No tiene el menor sentido considerar la Kristallnacht de un modo aislado, está enlazada a una serie de acontecimientos que la desbordan y la explican mejor que como pura y simple amenaza y ataque al judaísmo. No me canso de decir que el llamado ''problema judío'' sólo puede leerse en el marco general de la guerra, en medio de la incoherencia y la locura destructiva generalizada, en el teatro de irrupción de pulsiones y deseos criminales que la naturaleza histórica pone, regularmente, en escena.
''Está en llamas, hermanos, está en llamas'', es la severa advertencia del poema, ''nuestra pobre aldea está en llamas''. ''El socorro sólo puede llegar / si ustedes vuelven sobre el amor/ que una vez nos inspiró la aldea''; Gebirtig nos invita a salir de la indiferencia por la vía del amor que, una vez inspirado, demanda de nosotros, si es que todavía hay un nosotros, una revelación amorosa que también es una reacción: ''Tomen las herramientas necesarias y apaguen el fuego con vuestra propia sangre / Muestren lo que pueden hacer''. Nos invita, sencillamente, a no permanecer ahí mirando cómo ese viento salvaje nos devora y consume.

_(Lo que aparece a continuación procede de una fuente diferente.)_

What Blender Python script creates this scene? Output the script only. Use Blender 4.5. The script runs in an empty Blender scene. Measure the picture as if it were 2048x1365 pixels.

Pero, yo me pregunto hoy, como nos preguntábamos entonces: ¿hay alguna chance, hay una posibilidad concreta, cierta, de intervenir amorosa y racionalmente sobre la historia cuando la violencia humana, en su movimiento ciego y acaso necesario, despliega su fuerza, o sólo resta la resignación de esperar que ella misma, como una naturaleza ausente de todo principio moral, como una tormenta que pasa, se agote y se rinda parcialmente hasta reencontrarla más allá o más acá, más tarde o más temprano, otra vez activa e incontrolable entre nosotros?
Grave pregunta, trágica, si se quiere, puesto que interroga la acción y pone al desnudo la diferencia entre aquello que anhelamos lógicamente y el curso real y concreto, la marcha histórica de las cosas, sus repeticiones que siempre desbordan los contenidos racionales que pensemos para ella. Otra vez se me disculpará el vago escepticismo de mis preguntas. No hablo de la Kristallnacht, el recuerdo de esa noche sangrienta es para mí un signo más de la locura de la guerra, prescindo de sus datos. Yo y muchos otros, durante años, cantamos la canción de Mordejai Gebirtig.
Gebirtig murió fusilado en 1942, en el gueto de Cracovia.